Washington Attorney General Bob Ferguson announced a new initiative Friday, in a bid to fight election interference and ensure the safety and efficacy of mail-in voting.

Sec of State Kim Wyman: Never seen this level of vitriol in elections

The initiative will include “an internal legal team,” which will be tasked with working with other state attorney generals as ballots are tallied. The focus will on “preventing illegal election interference and ensuring every vote is counted in every state.”

“Washingtonians have a stake in the integrity of elections in all 50 states,” Ferguson said in a written release. “My legal team is prepared to defend democracy and the longstanding American tradition of a peaceful transition of power.”

The legal team assembled by Ferguson will be composed of attorneys well-versed in election law, constitutional law, and civil rights, and includes Washington Solicitor General Noah Purcell.

Ferguson also recently scored a major legal victory in the realm of election security in September, after a Yakima judge ordered a halt on a series of changes to the U.S. Postal Service enacted by Trump-appointed Postmaster General Louis DeJoy.

King County starts mailing out ballots: When you can expect yours

This all comes amid President Trump frequently balking at a commitment to a peaceful transition should he lose November’s election to challenger Joe Biden. When pressed on the question, Trump has said “we’ll have to see what happens,” while saying that he believes the decision will ultimately end up in front of the U.S. Supreme Court.

The president has also repeatedly called mail-in voting into question, claiming that it will lead to widespread voter fraud.

Washington Secretary of State Kim Wyman has countered those claims on more than one occasion, citing “misinformation and disinformation” as her biggest concern headed into November.

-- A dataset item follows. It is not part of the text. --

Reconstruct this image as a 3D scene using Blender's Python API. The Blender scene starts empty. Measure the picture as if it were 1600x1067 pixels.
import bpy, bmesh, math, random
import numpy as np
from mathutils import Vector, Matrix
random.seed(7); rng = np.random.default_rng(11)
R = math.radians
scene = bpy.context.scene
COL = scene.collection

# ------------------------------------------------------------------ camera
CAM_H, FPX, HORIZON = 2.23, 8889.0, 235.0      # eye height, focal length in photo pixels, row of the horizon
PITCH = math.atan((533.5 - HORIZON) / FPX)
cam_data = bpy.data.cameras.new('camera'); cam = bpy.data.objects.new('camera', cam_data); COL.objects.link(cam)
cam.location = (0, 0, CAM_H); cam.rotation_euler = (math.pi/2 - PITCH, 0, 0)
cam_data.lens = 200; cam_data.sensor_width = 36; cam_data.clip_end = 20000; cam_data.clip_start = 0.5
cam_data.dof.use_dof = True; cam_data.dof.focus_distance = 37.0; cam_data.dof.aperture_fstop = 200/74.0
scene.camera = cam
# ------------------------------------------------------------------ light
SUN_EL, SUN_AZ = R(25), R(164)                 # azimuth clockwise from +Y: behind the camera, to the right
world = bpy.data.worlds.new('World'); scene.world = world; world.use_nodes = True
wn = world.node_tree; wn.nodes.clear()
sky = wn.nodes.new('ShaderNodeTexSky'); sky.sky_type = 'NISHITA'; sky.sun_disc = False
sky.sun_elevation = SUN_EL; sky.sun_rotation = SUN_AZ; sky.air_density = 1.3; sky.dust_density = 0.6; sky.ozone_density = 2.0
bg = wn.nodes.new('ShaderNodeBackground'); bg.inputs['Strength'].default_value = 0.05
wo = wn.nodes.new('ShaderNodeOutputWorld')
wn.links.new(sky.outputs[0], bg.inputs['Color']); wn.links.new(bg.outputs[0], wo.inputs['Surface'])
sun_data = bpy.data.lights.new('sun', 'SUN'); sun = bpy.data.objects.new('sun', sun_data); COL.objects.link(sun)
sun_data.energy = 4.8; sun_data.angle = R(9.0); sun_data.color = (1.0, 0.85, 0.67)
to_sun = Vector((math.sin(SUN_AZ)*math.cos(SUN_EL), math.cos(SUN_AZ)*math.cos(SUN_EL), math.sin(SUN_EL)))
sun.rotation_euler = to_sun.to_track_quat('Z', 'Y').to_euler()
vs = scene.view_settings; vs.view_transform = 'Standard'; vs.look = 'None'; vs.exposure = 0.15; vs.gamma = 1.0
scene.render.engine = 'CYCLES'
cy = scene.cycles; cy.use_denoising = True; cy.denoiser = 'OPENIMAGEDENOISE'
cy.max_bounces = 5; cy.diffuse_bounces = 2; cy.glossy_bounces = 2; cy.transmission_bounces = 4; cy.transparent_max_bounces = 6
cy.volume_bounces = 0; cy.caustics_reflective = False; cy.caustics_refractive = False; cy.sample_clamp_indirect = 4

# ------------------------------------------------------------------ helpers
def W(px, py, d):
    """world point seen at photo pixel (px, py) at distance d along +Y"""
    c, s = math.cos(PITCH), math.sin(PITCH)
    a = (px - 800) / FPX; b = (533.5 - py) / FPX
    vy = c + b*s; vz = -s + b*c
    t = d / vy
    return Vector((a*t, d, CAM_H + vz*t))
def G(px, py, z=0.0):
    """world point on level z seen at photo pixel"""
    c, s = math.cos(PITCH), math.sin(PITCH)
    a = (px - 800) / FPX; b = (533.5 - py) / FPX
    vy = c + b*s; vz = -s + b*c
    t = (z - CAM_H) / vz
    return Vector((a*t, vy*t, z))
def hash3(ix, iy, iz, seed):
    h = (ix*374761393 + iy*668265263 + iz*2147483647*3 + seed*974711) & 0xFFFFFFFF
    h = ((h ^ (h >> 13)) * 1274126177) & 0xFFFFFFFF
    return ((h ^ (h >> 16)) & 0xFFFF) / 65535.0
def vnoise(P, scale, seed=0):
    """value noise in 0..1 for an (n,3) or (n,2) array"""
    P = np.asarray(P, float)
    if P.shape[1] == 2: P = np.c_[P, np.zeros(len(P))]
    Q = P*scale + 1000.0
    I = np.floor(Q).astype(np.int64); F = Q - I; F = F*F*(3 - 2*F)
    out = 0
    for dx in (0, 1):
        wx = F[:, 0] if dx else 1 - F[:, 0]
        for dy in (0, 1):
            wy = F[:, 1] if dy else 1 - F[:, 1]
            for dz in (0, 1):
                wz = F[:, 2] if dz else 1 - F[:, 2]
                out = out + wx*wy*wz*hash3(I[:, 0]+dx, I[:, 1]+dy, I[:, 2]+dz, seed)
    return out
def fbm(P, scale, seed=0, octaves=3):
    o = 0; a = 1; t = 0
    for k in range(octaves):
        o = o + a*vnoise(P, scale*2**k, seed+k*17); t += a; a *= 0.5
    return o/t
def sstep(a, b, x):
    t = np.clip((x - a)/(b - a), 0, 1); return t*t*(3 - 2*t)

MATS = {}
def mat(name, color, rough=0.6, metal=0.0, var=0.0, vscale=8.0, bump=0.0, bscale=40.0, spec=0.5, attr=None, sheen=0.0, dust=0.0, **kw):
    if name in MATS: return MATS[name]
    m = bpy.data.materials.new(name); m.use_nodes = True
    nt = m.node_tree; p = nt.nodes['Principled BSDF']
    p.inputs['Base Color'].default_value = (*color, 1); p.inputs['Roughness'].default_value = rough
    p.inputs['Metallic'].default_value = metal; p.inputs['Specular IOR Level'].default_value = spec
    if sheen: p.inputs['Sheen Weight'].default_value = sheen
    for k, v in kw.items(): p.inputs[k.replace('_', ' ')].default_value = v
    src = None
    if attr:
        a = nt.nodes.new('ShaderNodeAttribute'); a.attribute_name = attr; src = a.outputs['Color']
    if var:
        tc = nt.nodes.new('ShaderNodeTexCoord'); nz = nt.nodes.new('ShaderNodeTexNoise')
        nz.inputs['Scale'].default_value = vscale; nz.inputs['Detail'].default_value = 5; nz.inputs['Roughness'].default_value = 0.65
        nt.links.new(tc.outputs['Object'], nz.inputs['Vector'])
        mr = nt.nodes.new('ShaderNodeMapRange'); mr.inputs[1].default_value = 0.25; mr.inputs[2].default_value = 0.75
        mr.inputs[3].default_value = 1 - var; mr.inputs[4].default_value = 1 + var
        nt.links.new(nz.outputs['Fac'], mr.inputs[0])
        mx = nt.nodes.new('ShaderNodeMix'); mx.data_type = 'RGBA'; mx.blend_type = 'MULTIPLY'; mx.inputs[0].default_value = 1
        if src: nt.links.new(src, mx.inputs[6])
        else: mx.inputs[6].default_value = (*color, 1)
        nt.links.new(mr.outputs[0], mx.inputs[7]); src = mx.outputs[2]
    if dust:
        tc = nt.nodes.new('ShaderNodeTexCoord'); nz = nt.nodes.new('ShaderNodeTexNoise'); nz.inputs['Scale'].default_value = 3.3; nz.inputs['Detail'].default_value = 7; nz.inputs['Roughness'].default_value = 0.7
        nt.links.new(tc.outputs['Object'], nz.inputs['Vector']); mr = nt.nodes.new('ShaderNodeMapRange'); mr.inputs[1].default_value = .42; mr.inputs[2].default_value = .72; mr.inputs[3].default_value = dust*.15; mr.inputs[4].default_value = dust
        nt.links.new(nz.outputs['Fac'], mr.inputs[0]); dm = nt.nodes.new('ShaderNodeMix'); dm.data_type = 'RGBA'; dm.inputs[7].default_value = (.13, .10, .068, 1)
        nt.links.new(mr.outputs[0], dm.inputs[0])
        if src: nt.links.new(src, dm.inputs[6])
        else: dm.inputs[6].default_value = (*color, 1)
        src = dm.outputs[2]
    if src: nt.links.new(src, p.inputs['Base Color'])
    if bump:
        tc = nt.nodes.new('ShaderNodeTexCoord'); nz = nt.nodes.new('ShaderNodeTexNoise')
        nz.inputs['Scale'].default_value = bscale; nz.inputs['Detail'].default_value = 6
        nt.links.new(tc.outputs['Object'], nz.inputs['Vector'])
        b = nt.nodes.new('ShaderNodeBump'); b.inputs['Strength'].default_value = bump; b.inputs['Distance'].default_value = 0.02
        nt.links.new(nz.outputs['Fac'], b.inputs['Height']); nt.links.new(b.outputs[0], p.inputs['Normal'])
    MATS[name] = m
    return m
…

“I’ve done elections for a long time — this is my seventh presidential election — and I have never seen this level of vitriol,” she told KIRO Radio on Wednesday. “I have never experienced having someone in the White House be critical of administrative processes like the post office or election. So it’s really trying to get information to voters that’s accurate, really driving them to trusted sources like KIRO Radio, like the secretary of state’s office, like your county auditor election office page.”